Just taking the example of Russian, this has affected the position of the language - for which PGCE training is concentrated principally in two universities, Sheffield and York, with Nottingham contributing - in several worrying ways.

First, some schools with which we have traditionally worked closely decided for the best of reasons that they could not take on the additional responsibilities of partnership, and so ceased to work with us.

Second, long distance placements, on which we were reliant for Russian, disappeared. Diminished funding meant that travel and accommodation costs in far flung schools could no longer be met. We entered partnerships with schools rather than individual departments within those schools, and it no longer made sense, educationally or financially, to place a single subject there.

Third, we found ourselves in the lap of the gods as to which languages our new partnership schools could offer. Last year we were fortunate enough to be able to sustain Russian, but it could so easily have been otherwise. There is now no guarantee from year to year that the required number of Russian placements can be sustained.

The financial stringency which partnership has imposed has led many university education departments to look seriously at “restructuring”. Early retirement can signal the sudden departure of a subject specialist without replacement, and undermine at a stroke the survival of that subject within the institution. Most dramatically for Russian, this process meant that the University of York, for so long a flagship of language teaching excellence, from this year no longer trains Russian teachers.

Because of this considerable reduction in the training places available, Sheffield found itself with an embarras de richesse of well qualified and talented applicants for Russian. Sadly, several have had to be turned away - there is simply not enough Russian in the partnership schools to allow us to increase recruitment.
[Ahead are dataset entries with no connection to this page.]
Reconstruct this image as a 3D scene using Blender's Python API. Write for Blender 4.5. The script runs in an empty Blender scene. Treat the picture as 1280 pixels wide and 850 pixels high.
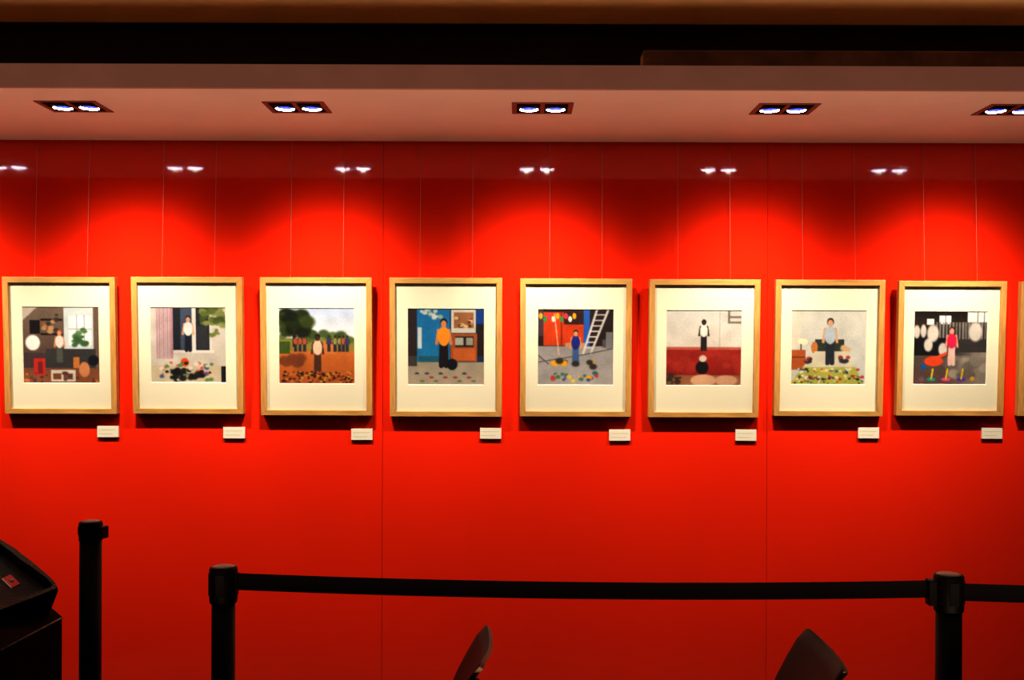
import bpy, bmesh, math, random
import numpy as np
from mathutils import Vector, Matrix
C = bpy.context.scene.collection
R = math.radians
random.seed(4)

# ------------------------------------------------------------------ camera
F = 1300.0; CX, CY = 650.0, 440.0; EYE = 1.60
ROLL = R(0.2)
cam_d = bpy.data.cameras.new('camera'); cam = bpy.data.objects.new('camera', cam_d); C.objects.link(cam)
cam.location = (0, 0, EYE)
cam.rotation_euler = (R(90), 0, 0)
cam.rotation_euler = (Matrix.Rotation(-ROLL, 3, 'Y') @ Matrix.Rotation(R(90), 3, 'X')).to_euler()
cam_d.sensor_width = 36; cam_d.lens = F / 1280 * 36
cam_d.shift_x = -(CX - 640) / 1280; cam_d.shift_y = (CY - 425) / 1280
cam_d.clip_start = 0.05
bpy.context.scene.camera = cam

def ray(px, py):
    u, v = (px - CX) / F, -(py - CY) / F
    c, s = math.cos(-ROLL), math.sin(-ROLL)
    # rotation about +Y by -ROLL
    return (c * u + s * v, 1.0, -s * u + c * v)
def at_y(px, py, y):
    r = ray(px, py); return Vector((r[0] * y, y, EYE + r[2] * y))
def at_z(px, py, z):
    r = ray(px, py); t = (z - EYE) / r[2]; return Vector((r[0] * t, t, z))

WY = 4.875            # face of the red wall
SOF = 2.58            # underside of the soffit
SF = 3.87             # front of the soffit

# ------------------------------------------------------------------ materials
def s2l(c):
    return tuple((x / 255 / 12.92) if x / 255 <= .04045 else ((x / 255 + .055) / 1.055) ** 2.4 for x in c)
def mat(name, col, rough=.5, spec=.5, metal=0, coat=0, noise=None, bump=None, emit=None, estr=0):
    m = bpy.data.materials.new(name); m.use_nodes = True
    nt = m.node_tree; b = nt.nodes['Principled BSDF']
    c = s2l(col)
    b.inputs['Base Color'].default_value = (*c, 1)
    b.inputs['Roughness'].default_value = rough
    b.inputs['Specular IOR Level'].default_value = spec
    b.inputs['Metallic'].default_value = metal
    b.inputs['Coat Weight'].default_value = coat
    tc = nt.nodes.new('ShaderNodeTexCoord')
    if noise:
        sc, amt = noise[:2]
        mp = nt.nodes.new('ShaderNodeMapping'); nt.links.new(tc.outputs['Object'], mp.inputs[0])
        if len(noise) > 2: mp.inputs['Scale'].default_value = noise[2]
        n = nt.nodes.new('ShaderNodeTexNoise'); n.inputs['Scale'].default_value = sc; n.inputs['Detail'].default_value = 5
        nt.links.new(mp.outputs[0], n.inputs['Vector'])
        r = nt.nodes.new('ShaderNodeValToRGB')
        r.color_ramp.elements[0].position = .3; r.color_ramp.elements[1].position = .7
        r.color_ramp.elements[0].color = (*[x * (1 - amt) for x in c], 1)
        r.color_ramp.elements[1].color = (*[min(1, x * (1 + amt)) for x in c], 1)
        nt.links.new(n.outputs['Fac'], r.inputs[0]); nt.links.new(r.outputs[0], b.inputs['Base Color'])
    if bump:
        n = nt.nodes.new('ShaderNodeTexNoise'); n.inputs['Scale'].default_value = bump[0]
        nt.links.new(tc.outputs['Object'], n.inputs['Vector'])
        bp = nt.nodes.new('ShaderNodeBump'); bp.inputs['Strength'].default_value = bump[1]; bp.inputs['Distance'].default_value = .002
        nt.links.new(n.outputs['Fac'], bp.inputs['Height']); nt.links.new(bp.outputs[0], b.inputs['Normal'])
    if emit:
        b.inputs['Emission Color'].default_value = (*s2l(emit), 1); b.inputs['Emission Strength'].default_value = estr
    return m

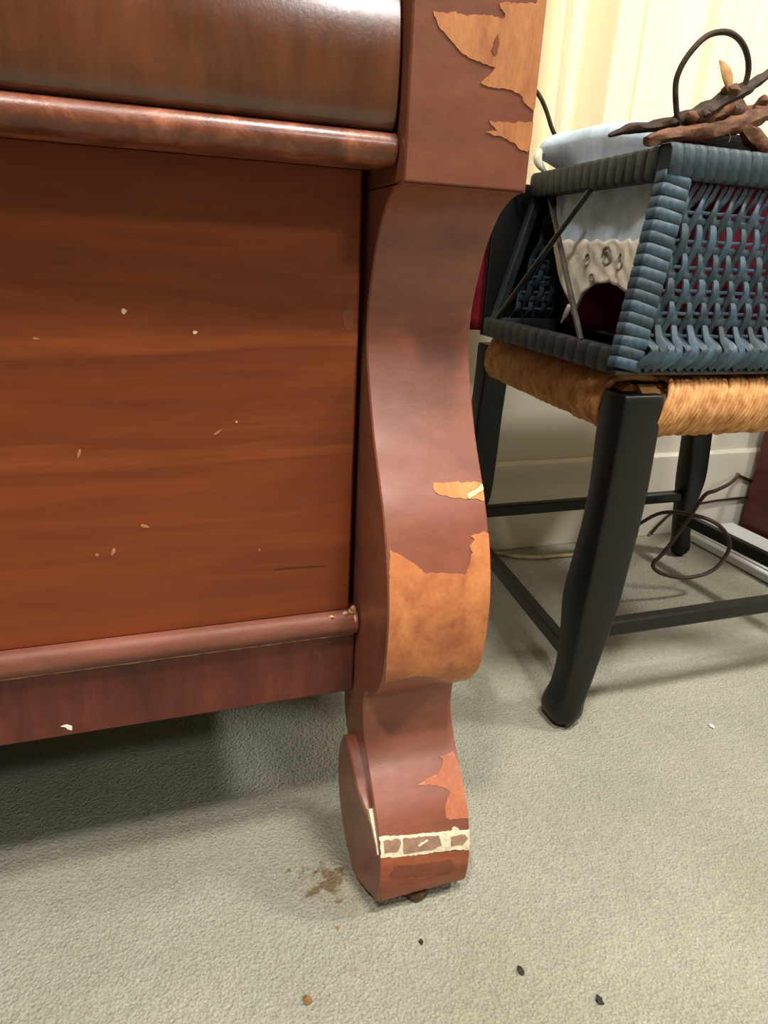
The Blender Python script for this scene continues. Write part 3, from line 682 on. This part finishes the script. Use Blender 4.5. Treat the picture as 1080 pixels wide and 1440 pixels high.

Such developments threaten the very process of diversification of languages in schools which the Government has sought to encourage. Seeing the potential teacher supply dwindle, those brave heads and governors who have sustained Russian in their schools will surely play safe in favour of a more assured supply of teachers. French will inevitably reassert its dominance, especially in a climate where the recruitment of good teachers of any language remains a major headache in many areas.

In the case of Russian, it is looking as if the efforts to sustain such a significant world language in our schools is facing a real threat. An audit of language provision in initial teacher training is essential, so that the side effects of partnership can be measured. If it is seen that the survival of Russian, and possibly other languages, is indeed under threat, then action must be taken to safeguard it - this must include additional resourcing to support links between university education departments and schools which teach the language, especially if they are geographically distant.

Events under partnership have moved swiftly. The need for action on Russian is urgent before the situation becomes much less easily retrievable.

John Trafford is a senior lecturer and director of initial teacher education at the University of Sheffield and a member of the Association for Language Learning policy committee.